A todos. La reserva de flotabilidad de la riqueza es amplia, pero no eterna. Lo estamos viendo ahora. El naufragio de lo conocido estaba más a la vuelta de la esquina de lo que suponíamos. Literalmente hemos hecho el ridículo. Sabemos vivir con vientos portantes, pero cuando se trata de ceñir y enfrentarse al mar, las deficiencias quedan al descubierto. Cuesta sacrificarse. El bienestar lleva tiempo desmoronándose. Claro que a muchos no les importa dónde caen los cascotes.

¿Expone sus cicatrices al escribir o las disimula?

Ambas cosas. Siempre he sido tímido, aunque con los años he aprendido a reírme de mis insuficiencias. La ficción es un refugio estupendo a los catorce años, cuando cambias de acera porque te sonrojas ante cualquier chica. Eran otros tiempos, claro, sin los móviles y su mundo encantado. Pero la adolescencia te forja y te acompaña siempre. Sacudírsela de encima es un desacato. No se puede olvidar lo que fuimos.

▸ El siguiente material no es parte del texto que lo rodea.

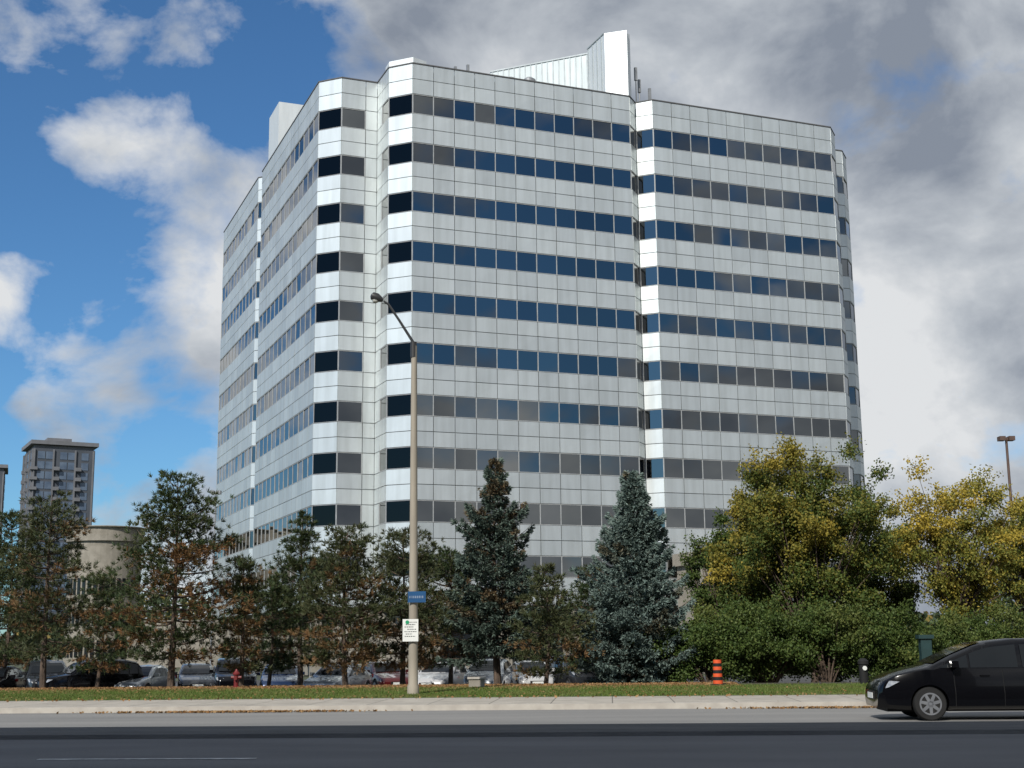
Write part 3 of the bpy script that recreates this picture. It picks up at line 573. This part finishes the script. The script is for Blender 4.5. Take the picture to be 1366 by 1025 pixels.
# ---------------------------------------------------------------- cars
def paint(name,c,rough=.25,metal=.3,coat=1,spec=.5):
    m,t_,b_=nt(name); b_.inputs['Metallic'].default_value=metal; b_.inputs['Roughness'].default_value=rough; b_.inputs['Coat Weight'].default_value=coat; b_.inputs['Coat Roughness'].default_value=.03; b_.inputs['Specular IOR Level'].default_value=spec
    n_=t_.nodes.new('ShaderNodeTexNoise'); n_.inputs['Scale'].default_value=40; r__=ramp(t_,[(.3,tuple(x*.9 for x in c)),(.7,c)]); t_.links.new(n_.outputs['Fac'],r__.inputs[0]); t_.links.new(r__.outputs[0],b_.inputs['Base Color']); return m
CARS={'mpv':dict(p=[(2.2,.52),(2.17,.66),(2.08,.78),(1.85,.90),(1.5,.99),(1.18,1.05),(.75,1.26),(.3,1.44),(0,1.52),(-.5,1.57),(-1.1,1.57),(-1.6,1.52),(-1.9,1.44),(-2.08,1.20),(-2.18,.98),(-2.22,.55)],belt=.98,cowl=1.15,wt=0.05,roof=1.57,xw=(1.22,-1.32),rw=-1.88,L=2.2,w=.87),
'sedan':dict(p=[(2.3,.48),(2.26,.62),(2.1,.74),(1.6,.86),(1.05,.95),(.7,1.15),(.3,1.34),(0,1.42),(-.5,1.44),(-.95,1.38),(-1.3,1.24),(-1.65,1.06),(-2.1,1.0),(-2.26,.92),(-2.32,.5)],belt=.90,cowl=1.05,wt=.2,roof=1.44,xw=(1.4,-1.35),rw=-1.0,L=2.3,w=.88),
'suv':dict(p=[(2.3,.6),(2.28,.82),(2.15,.96),(1.6,1.06),(1.1,1.12),(.8,1.34),(.5,1.56),(.2,1.68),(-.5,1.72),(-1.5,1.70),(-1.95,1.6),(-2.15,1.3),(-2.27,1.02),(-2.3,.6)],belt=1.06,cowl=1.1,wt=.4,roof=1.72,xw=(1.4,-1.4),rw=-1.95,L=2.3,w=.92)}
def car(kind,label,pm,loc,rz,group=None,name='parked_car',detail=True):
    c=CARS[kind]; pr=sorted(c['p']); xs=[p[0] for p in pr]; zs=[p[1] for p in pr]; top=lambda x: float(np.interp(x,xs,zs)); w_=c['w']; belt=c['belt']; RF=c['roof']; L=c['L']
    ysd=lambda z: w_*(1-.24*max(0,z-belt)/(RF-belt))
    root=thing(name,label,'car',loc,rz,group)
    st=sorted(set([round(v,3) for v in np.linspace(-L*.995,L*.995,44)]+[p[0] for p in pr]))
    bm=bmesh.new(); rings=[]
    for x in st:
        T=top(x); e=min(1,abs(x)/(L+.02)); tp=1-.20*e**7-.03*e**2; zb=.20+(.06*e**6)
        zc=min(.52,T-.12); zbt=min(belt,T-.05); zt=max(zbt+.012,T-.06); y2=ysd(zt)*tp
        half=[(0,zb),(.84*w_*tp,zb),(.96*w_*tp,zb+.08),(w_*tp,max(zc,zb+.1)),(ysd(zbt)*tp*.985,zbt),(y2*.975,zt),(y2*.975-.08,max(T-.008,zt+.006)),(0,T+.004)]
        ring=[bm.verts.new((x,y,z)) for y,z in half]+[bm.verts.new((x,-y,z)) for y,z in reversed(half[1:-1])]
        rings.append(ring)
    for a,b_ in zip(rings,rings[1:]):
        for i in range(len(a)): j=(i+1)%len(a); bm.faces.new((a[i],a[j],b_[j],b_[i]))
    bm.faces.new(rings[0]); bm.faces.new(list(reversed(rings[-1]))); bmesh.ops.recalc_face_normals(bm,faces=bm.faces)
    me=bpy.data.meshes.new('body'); bm.to_mesh(me); bm.free(); me.materials.append(pm); body=bpy.data.objects.new('body',me); COL.objects.link(body)
    cut=MB(); 
    for xw in c['xw']:
        for s in (-1,1): cut.lathe([(.365,min(s*(w_-.27),s*(w_+.2))),(.365,max(s*(w_-.27),s*(w_+.2)))],(xw,0,.33),28,'y')
    cu=cut.build('cutter',M['black']); md=body.modifiers.new('b','BOOLEAN'); md.operation='DIFFERENCE'; md.object=cu; md.solver='EXACT'
    dg=bpy.context.evaluated_depsgraph_get(); m2=bpy.data.meshes.new_from_object(body.evaluated_get(dg)); body.modifiers.clear(); body.data=m2
    m2.materials.clear(); m2.materials.append(pm)
    bpy.data.objects.remove(cu); m2.shade_smooth(); m2.set_sharp_from_angle(angle=R(38)); body.parent=root
    xf=c['cowl']-.12; xr=c['rw']
    def strip_win(x0,x1,s):
        b=MB(); X_=np.linspace(x0,x1,14); vs=[];
        for x in X_:
            x=float(x); lo=belt+.035; hi=max(lo+.002,top(x)-.115)
            for z in (lo,hi): vs.append((x,s*(ysd(z)*.985*(1-.03*(abs(x)/L)**2)+.012),z))
        b.add(vs,[(2*i,2*i+2,2*i+3,2*i+1) for i in range(13)]); return b
    span=xf-xr; cuts=[(xf,xf-span*.20),(xf-span*.215,xf-span*.53),(xf-span*.56,xf-span*.83),(xf-span*.86,xr+.02)]
    for s in (-1,1):
        for a,b_ in cuts: strip_win(b_,a,s).build('side_window',M['dkglass'],root)
    def slope_win(x0,x1,nm,d):
        b=MB(); vs=[]; X_=np.linspace(x0,x1,6)
        for x in X_:
            x=float(x); z=top(x); y=ysd(z)*.97-.12
            for s in (-1,1): vs.append((x+d*.012,s*y,z+.014))
        b.add(vs,[(2*i,2*i+2,2*i+3,2*i+1) for i in range(5)]); b.build(nm,M['dkglass'],root,True)
    slope_win(c['cowl']-.06,c['wt']+.05,'windshield',1)
    slope_win(c['rw']-.05 if kind!='sedan' else -1.05,{'mpv':-2.10,'sedan':-1.6,'suv':-2.16}[kind],'rear_window',-1)
    MB().box(-L+.2,-w_+.3,.17,L-.2,w_-.3,.45).build('underbody',M['black'],root)
    for xw in c['xw']:
        for s in (-1,1):
            y0=s*(w_-.21); y1=s*(w_-.005); ya,yb=min(y0,y1),max(y0,y1)
            wl=MB().lathe([(.20,ya),(.30,ya),(.325,ya+.03),(.325,yb-.03),(.30,yb),(.20,yb)],(xw,0,.325),28,'y').build('wheel',M['black'],root,True)
            b=MB(); yo=s*(w_+.002); yi=s*(w_-.03)
            if not detail: b.lathe([(.205,min(yo,yi)),(.205,max(yo,yi))],(xw,0,.325),28,'y')
            else:
                nseg=28
                for k in range(nseg):
                    t1=2*math.pi*k/nseg; t2=2*math.pi*(k+1)/nseg
                    q=[(xw+r*math.cos(t_),yy_,.325+r*math.sin(t_)) for yy_ in (yi,yo) for r,t_ in ((.185,t1),(.215,t1),(.215,t2),(.185,t2))]
                    b.add(q,[(0,1,2,3),(4,5,6,7),(0,4,5,1),(2,6,7,3),(0,3,7,4),(1,2,6,5)])
                for k in range(7):
                    t_=2*math.pi*k/7+.2; dx,dz=math.cos(t_),math.sin(t_); px,pz=-dz,dx
                    q=[(xw+dx*r+px*h_,yy_,.325+dz*r+pz*h_) for yy_ in (yi,yo) for r,h_ in ((.03,-.034),(.19,-.028),(.19,.028),(.03,.034))]
                    b.add(q,[(0,1,2,3),(4,5,6,7),(0,4,5,1),(2,6,7,3),(0,3,7,4),(1,2,6,5)])
                b.lathe([(.05,min(yo,yi)),(.05,max(yo,yi))],(xw,0,.325),12,'y')
            b.build('rim',M['rim'],wl)
    for s in (-1,1):
        b=MB(); zz_=top(L*.93)-.07; xh=L*.93
        b.add([(xh-.26,s*(w_*.955+.010),zz_+.03),(xh-.05,s*(w_*.90+.012),zz_-.08),(xh+.05,s*w_*.80,zz_-.11),(xh+.11,s*w_*.60,zz_-.09),(xh+.08,s*w_*.60,zz_-.0),(xh+.0,s*w_*.8,zz_+.035),(xh-.1,s*(w_*.90+.005),zz_+.045)],[(0,1,6),(1,2,5,6),(2,3,4,5)])
        b.build('headlight',M['lampglass'],root,True)
        b=MB(); b.box(-L-.02,min(s*w_*.6,s*w_*.86),.78,-L+.12,max(s*w_*.6,s*w_*.86),.94); b.build('tail_light',M['tail'],root)
        b=MB(); xm=c['cowl']-.42; b.box(xm-.06,min(s*(w_+.02),s*(w_+.2)),belt+.04,xm+.08,max(s*(w_+.02),s*(w_+.2)),belt+.18); b.tube([(xm,s*(w_-.03),belt+.05),(xm,s*(w_+.06),belt+.08)],.025,6)
        mo=b.build('side_mirror',pm,root,True); bv=mo.modifiers.new('v','BEVEL'); bv.width=.025; bv.segments=2
        for xd in (.15,-.85): MB().box(xd-.1,min(s*(w_*.985),s*(w_+.03)),belt-.13,xd+.08,max(s*(w_*.985),s*(w_+.03)),belt-.105).build('door_handle',pm,root)
        if detail:
            for xd in (.72,-.22,-1.02): MB().tube([(xd,s*(w_*.955),.27),(xd,s*(w_*.999),.52),(xd+.02,s*(ysd(belt)*.985),belt)],.007,4).build('door_seam',M['black'],root)
    MB().box(L*.985,-.35,.40,L+.015,.35,.56).build('grille',M['black'],root)
    MB().box(L+.0,-.25,.42,L+.025,.25,.53).build('number_plate',M['white'],root)
    MB().box(-L-.03,-.25,.62,-L+.0,.25,.74).build('number_plate',M['white'],root)
    return root
pb=paint('black_paint',(.003,.003,.004),.15,0,.35,.25); ps=paint('silver_paint',(.28,.30,.32)); pw=paint('white_paint',(.45,.45,.45),.3,0); pbl=paint('blue_paint',(.02,.04,.10)); pr_=paint('red_paint',(.10,.01,.01)); pg=paint('dark_grey_paint',(.03,.033,.038)); pt=paint('tan_paint',(.2,.19,.17))
nose=at(1172,945,27.4)
cx=nose.x+2.2
car('mpv','black compact hatchback driving left along the far lane',pb,(cx+.06,28.2-cx*0.02,0),math.pi+TH,name='moving_car')
G='cars in the parking lot'
sp_=[('suv',pg,62,57,1,'dark grey sport utility car left of the first pine trunk'),('suv',pb,118,56,0,'black sport utility car between the left pines'),('sedan',ps,190,58,.6,'silver sedan left of the big pine trunk'),('sedan',pg,262,61,.9,'dark grey sedan right of the big pine trunk'),('suv',pb,312,57,.9,'black sport utility car behind the fire hydrant'),('sedan',pbl,375,58,.8,'dark blue sedan left of the large silver sedan'),('sedan',ps,452,56,.5,'large silver sedan below the browning pine'),('sedan',pr_,512,61,1.0,'dark red sedan just left of the lamp post'),('sedan',pw,590,59,.5,'white sedan right of the lamp post'),('mpv',ps,652,56,.6,'silver hatchback behind the utility box'),('sedan',pw,708,60,.8,'white sedan between tall spruce and short pine'),('suv',pg,770,60,.9,'dark grey sport utility car left of the silvery spruce'),('sedan',pb,-5,58,.7,'black sedan cut by the left edge'),('mpv',pt,825,62,.7,'tan hatchback behind the silvery spruce')]
for kd,pm,xp,Y,a,lb in sp_:
    Y+=5; q=at(xp,900,Y); car(kd,lb,pm,(q.x,Y,-.694),-math.pi/2+(a-.7)*1.3,G,detail=False)
print('done')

Yo en general tengo sentido del humor y celebro muchas cosas, pero me hieren otras y soy absolutamente franco escribiendo: la visión del mundo que se desprende de mis cuentos es mía, no una pose. Estamos donde estamos. En lo personal y en lo público. Es lo que hay.

Quince libros después, tal vez lo sabe: ¿cuál es el secreto de un buen relato?

Busco emocionar, lo he dicho siempre. No se consigue casi nunca. Si corriges demasiado matas el alma del cuento. Creo en el azar respecto a los relatos. Ahora no escribo tantos como antes, pero sigo insistiendo en ellos como si cada cuento fuese el primero. Buscas, exploras. Empiezas a tirar un hilo sin saber si va a romperse o traerá algo atado. La fragilidad del cuento es evidente. Son pocas páginas. Pero he leído tantos cuentos hermosos en mi vida que siempre encuentro el ánimo necesario para empezar de nuevo.

En cubierta, una foto de Gonzalo Juanes tomada en Gijón. ¿Casualidad?

No, por supuesto. Fue un deseo mío, cuyo cumplimiento agradezco al editor. Gonzalo Juanes es historia de nuestra fotografía. Un creador soterrado, siempre al margen de las corrientes. Un francotirador. Congeniábamos, él en su veteranía, estando ya de vuelta de todo, y yo empezando a escribir. Compartíamos gustos literarios y cinematográficos, cierta melancolía, la querencia por los espacios vacíos, desechables para los demás. Su fotografía es indeleble. Quería estar con él en un libro, también con otro Juanes que aparece en la dedicatoria y creaba mundos desde la naturaleza. En ese sentido, el libro es un homenaje a la rama creativa de la familia.

¿La vida es una película barata?

Buena pregunta para un cinéfilo. No hay nada como la serie B. Algo contado con lo mínimo, dejando lo accesorio en la cuneta. Pero sí, puede que lo sea. La abaratamos nosotros. Aplicamos el código de las rebajas a todo, lo cual disminuye nuestro alcance como sociedad, el poso que dejamos. Todo va demasiado deprisa y los libros, este libro del que hablamos también, quedan a la deriva, entre estelas que se cruzan y no llevan a ninguna parte. Correr es la consigna y apearse, dar la espalda a las órdenes y mandatos, no está de moda.